Il fascismo anche in Italia…

En matière de tentatives de récupération politique pour tenter de créer une liaison transversale droite/gauche révolutionnaire, l’Italie nous fournit de bon exemples.

Une première fois au début des années 70 avec le groupe « Lotta del Popolo » (lutte du peuple) et autour de la personne de son chef G. Freda, qui se proposaient d’unir « les révolutionnaires, qu’ils soient de droite ou de gauche ». Freda développait une théorie du « léninisme de droite » et du « fascisme social » qui cherchait à se poser corne résolument novatrice et dans la lignée des révoltes de 68 et 69. De son coté LdP couvrait les murs de graffitis du style, « vive la dictature fasciste du prolétariat » ou encore « Mao et Hitler réunis dans la lutte »…

L’opération eut peu de succès, d’une part en raison de la forte tradition anti-fasciste du mouvement révolutionnaire italien, de l’autre en raison de la compromission évidente de Freda et son groupe dans des attentats-massacres (à Milan en 69, l’Italicus en 70…) et avec les services secrets italien et sud américains.

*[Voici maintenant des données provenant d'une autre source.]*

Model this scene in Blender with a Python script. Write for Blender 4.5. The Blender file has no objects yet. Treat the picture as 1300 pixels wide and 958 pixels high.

Depuis quelques années par contre, l’aile ultra-droite radicale du parti néo-fasciste (le MSI) ayant quitté celui-ci, tente une opération du même type avec un peu plus de finesse. Le groupe « Terza Posizione » (troisième position, ou troisième voie) pratique ainsi couramment le détournement de bombages, effaçant le sigle des groupes révolutionnaires pour le remplacer par le sien, récupérant une certaine phraséologie (« honneur au compagnon de l’IRA Bobby Sands »), voire créant la confusion (« Autonomie Populaire, Autonomie de droite » avec une croix celtique) TP fut en contact avec la FANE qui inaugura en France ce genre d’opération, qui lui permis d’infiltrer les marges de la « mouvance autonome », et est désormais assez proche du MNR français.